Beskrivning
The Sylvan Press, London 1955. First edition. 221 pages. 8vo. Yellow dust jacket over red cloth boards. Dust jacket worn and with loss, chips, tears and creases. Nowadays hard to find title.
Beatrice Warde (1900–1969) was a writer, lecturer, historian and expert on typography, as well as marketing manager for Monotype. The Crystal Goblet is a collection of 16 of her essays. Initially she wrote under the pseudonym ‘Paul Beaujon’ – in this excerpt from a 1959 interview with Warde she explains why:
“Well, I wanted a pen name. I wasn’t quite sure at that time (which is a long time ago) that women would be taken quite as respectfully. I thought that if I was going to have a pen name, I might as well have a man, and I took a Frenchman’s at that, to make it a little more mysterious.”

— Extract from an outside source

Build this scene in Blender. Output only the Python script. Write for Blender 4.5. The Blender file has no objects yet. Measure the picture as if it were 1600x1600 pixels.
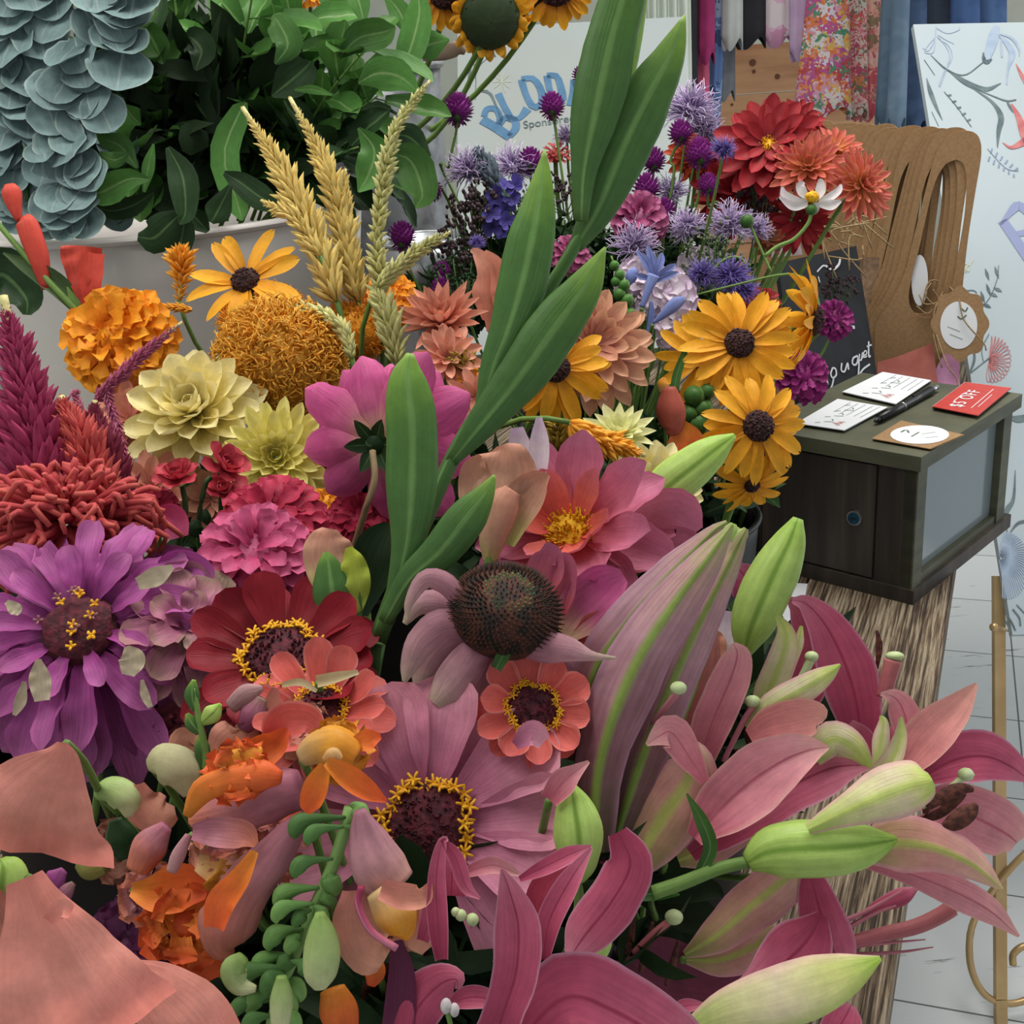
import bpy, math, random
import numpy as np
from mathutils import Vector, Matrix, noise
random.seed(7)
PI = math.pi
# ------------------------------------------------------------------ camera frame
FPX = 1900.0
CAMZ = 1.45
TABLE = 0.80
PITCH, ROLL = math.radians(21), math.radians(-4)
cp, sp, cr, sr = math.cos(PITCH), math.sin(PITCH), math.cos(ROLL), math.sin(ROLL)
A = np.array
CAM = A([0, 0, CAMZ])
FW = A([0, cp, -sp])
R0, U0 = A([1., 0, 0]), A([0, sp, cp])
RT = R0 * cr + U0 * sr
UP = -R0 * sr + U0 * cr
def P(px, py, d):
    """a point seen at (px, py) of the 1600 frame, at d metres along the view axis"""
    return CAM + d * (FW + RT * (px - 800) / FPX + UP * (800 - py) / FPX)
def ray(px, py):
    return FW + RT * (px - 800) / FPX + UP * (800 - py) / FPX
def onz(px, py, z):
    r = ray(px, py)
    return CAM + r * ((z - CAMZ) / r[2])
def onplane(px, py, o, n):
    r = ray(px, py)
    return CAM + r * (np.dot(o - CAM, n) / np.dot(r, n))
def depth(p): return float(np.dot(p - CAM, FW))
def cdir(x, y, z):
    """direction given as right, up, towards the viewer"""
    v = RT * x + UP * y - FW * z
    return v / np.linalg.norm(v)
def nrm(v):
    l = np.linalg.norm(v)
    return v / l if l > 1e-12 else A([0, 0, 1.])
# ------------------------------------------------------------------ colours and materials
def lin(c):
    if isinstance(c, str):
        c = c.lstrip('#'); c = [int(c[i:i+2], 16) / 255 for i in (0, 2, 4)]
    return tuple((x / 12.92 if x <= .04045 else ((x + .055) / 1.055) ** 2.4) for x in c) + (1,)
def newmat(name):
    m = bpy.data.materials.new(name); m.use_nodes = True
    nt = m.node_tree; nt.nodes.clear()
    return m, nt.nodes, nt.links
def ramp(N, stops, interp='LINEAR'):
    r = N.new('ShaderNodeValToRGB'); cr_ = r.color_ramp; cr_.interpolation = interp
    while len(cr_.elements) < len(stops): cr_.elements.new(.5)
    for e, (p, c) in zip(cr_.elements, stops):
        e.position = p; e.color = c if len(c) == 4 else tuple(c) + (1,)
    return r
MATS = {}
def petal_mat(name, cols, mid=None, midw=.16, midu=.5, edge=None, edgew=.12, vein=.22, trans=.22, rough=.5, vary=.1, vscale=9, blotch=None, spec=.2):
    """cols: colour stops along the petal (base to tip); mid: midrib colour (painted groove shade on the green lily buds); edge: rim colour"""
    if name in MATS: return MATS[name]
    m, N, L = newmat(name)
    uv = N.new('ShaderNodeUVMap'); sep = N.new('ShaderNodeSeparateXYZ'); L.new(uv.outputs[0], sep.inputs[0])
    n = len(cols)
    rp = ramp(N, [(i / max(1, n - 1), lin(c)) for i, c in enumerate(cols)])
    nz0 = N.new('ShaderNodeTexNoise'); nz0.inputs['Scale'].default_value = 40
    geo = N.new('ShaderNodeTexCoord'); L.new(geo.outputs['Object'], nz0.inputs['Vector'])
    add = N.new('ShaderNodeMath'); add.operation = 'MULTIPLY_ADD'
    L.new(nz0.outputs[0], add.inputs[0]); add.inputs[1].default_value = .3
    s0 = N.new('ShaderNodeMath'); s0.operation = 'SUBTRACT'; L.new(sep.outputs[1], s0.inputs[0]); s0.inputs[1].default_value = .15
    L.new(s0.outputs[0], add.inputs[2]); L.new(add.outputs[0], rp.inputs[0])
    col = rp.outputs[0]
    ab = N.new('ShaderNodeMath'); ab.operation = 'SUBTRACT'; L.new(sep.outputs[0], ab.inputs[0]); ab.inputs[1].default_value = .5
    aa = N.new('ShaderNodeMath'); aa.operation = 'ABSOLUTE'; L.new(ab.outputs[0], aa.inputs[0])
    def mix(a, b, f):
        x = N.new('ShaderNodeMix'); x.data_type = 'RGBA'
        L.new(a, x.inputs[6])
        if isinstance(b, tuple): x.inputs[7].default_value = b
        else: L.new(b, x.inputs[7])
        L.new(f, x.inputs[0]); return x.outputs[2]
    def mrange(src, a, b, c, d):
        x = N.new('ShaderNodeMapRange'); L.new(src, x.inputs[0])
        for i, v in enumerate((a, b, c, d)): x.inputs[i + 1].default_value = v
        return x.outputs[0]
    if mid:
        am = aa
        if midu != .5:
            sm = N.new('ShaderNodeMath'); sm.operation = 'SUBTRACT'; L.new(sep.outputs[0], sm.inputs[0]); sm.inputs[1].default_value = midu
            am = N.new('ShaderNodeMath'); am.operation = 'ABSOLUTE'; L.new(sm.outputs[0], am.inputs[0])
        col = mix(col, lin(mid), mrange(am.outputs[0], midw * .25, midw, .9, 0))
    if edge: col = mix(col, lin(edge), mrange(aa.outputs[0], .5 - edgew, .5, 0, .9))
    if blotch:
        nb = N.new('ShaderNodeTexNoise'); nb.inputs['Scale'].default_value = 28; L.new(geo.outputs['Object'], nb.inputs['Vector'])
        col = mix(col, lin(blotch), mrange(nb.outputs[0], .6, .68, 0, .85))
    # veins running along the petal
    mp = N.new('ShaderNodeMapping'); mp.inputs['Scale'].default_value = (vscale, 1.2, 1); L.new(uv.outputs[0], mp.inputs[0])
    oi = N.new('ShaderNodeObjectInfo')
    L.new(oi.outputs['Random'], mp.inputs['Location'])
    nz = N.new('ShaderNodeTexNoise'); nz.inputs['Scale'].default_value = 2.2; nz.inputs['Detail'].default_value = 4; L.new(mp.outputs[0], nz.inputs['Vector'])
    hsv = N.new('ShaderNodeHueSaturation'); L.new(col, hsv.inputs['Color']); hsv.inputs['Saturation'].default_value = .98
    vein *= .75
    vv0 = mrange(nz.outputs[0], .3, .7, 1 - vein, 1 + vein * .6)
    nf = N.new('ShaderNodeTexNoise'); nf.inputs['Scale'].default_value = 130; nf.inputs['Detail'].default_value = 6; nf.inputs['Roughness'].default_value = .7; L.new(geo.outputs['Object'], nf.inputs['Vector'])
    vf = N.new('ShaderNodeMath'); vf.operation = 'MULTIPLY'; L.new(vv0, vf.inputs[0]); L.new(mrange(nf.outputs[0], .3, .7, .87, 1.1), vf.inputs[1]); vv = vf.outputs[0]
    ov = mrange(oi.outputs['Random'], 0, 1, 1 - vary, 1 + vary)
    mu = N.new('ShaderNodeMath'); mu.operation = 'MULTIPLY'; L.new(vv, mu.inputs[0]); L.new(ov, mu.inputs[1]); L.new(mu.outputs[0], hsv.inputs['Value'])
    bs = N.new('ShaderNodeBsdfPrincipled'); bs.inputs['Roughness'].default_value = rough
    bs.inputs['Specular IOR Level'].default_value = spec
    L.new(hsv.outputs[0], bs.inputs['Base Color'])
    bp = N.new('ShaderNodeBump'); bp.inputs['Strength'].default_value = .25; bp.inputs['Distance'].default_value = .0015
    L.new(nz.outputs[0], bp.inputs['Height']); L.new(bp.outputs[0], bs.inputs['Normal'])
    out = N.new('ShaderNodeOutputMaterial')
    if trans > 0:
        tr = N.new('ShaderNodeBsdfTranslucent'); L.new(hsv.outputs[0], tr.inputs[0])
        ms = N.new('ShaderNodeMixShader'); ms.inputs[0].default_value = trans
        L.new(bs.outputs[0], ms.inputs[1]); L.new(tr.outputs[0], ms.inputs[2]); L.new(ms.outputs[0], out.inputs[0])
    else: L.new(bs.outputs[0], out.inputs[0])
    MATS[name] = m
    return m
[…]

The key essay in the book, and the one which gives it its title, is ‘The Crystal Goblet or Printing should be invisible’, in which she argues for a quiet and unobtrusive form of typography, revealing rather than obscuring meaning.
“The type which, through any arbitrary warping of design or excess of ‘colour’, gets in the way of the mental picture to be conveyed, is bad type. Our subconsciousness is always afraid of blunders (which illogical setting, tight spacing and too-wide unleaded lines can trick us into), of boredom, and of officiousness. The running headline that keeps shouting at us, the line that looks like one long word, the capitals jammed together without hair spaces — these mean subconscious squinting and loss of mental focus.”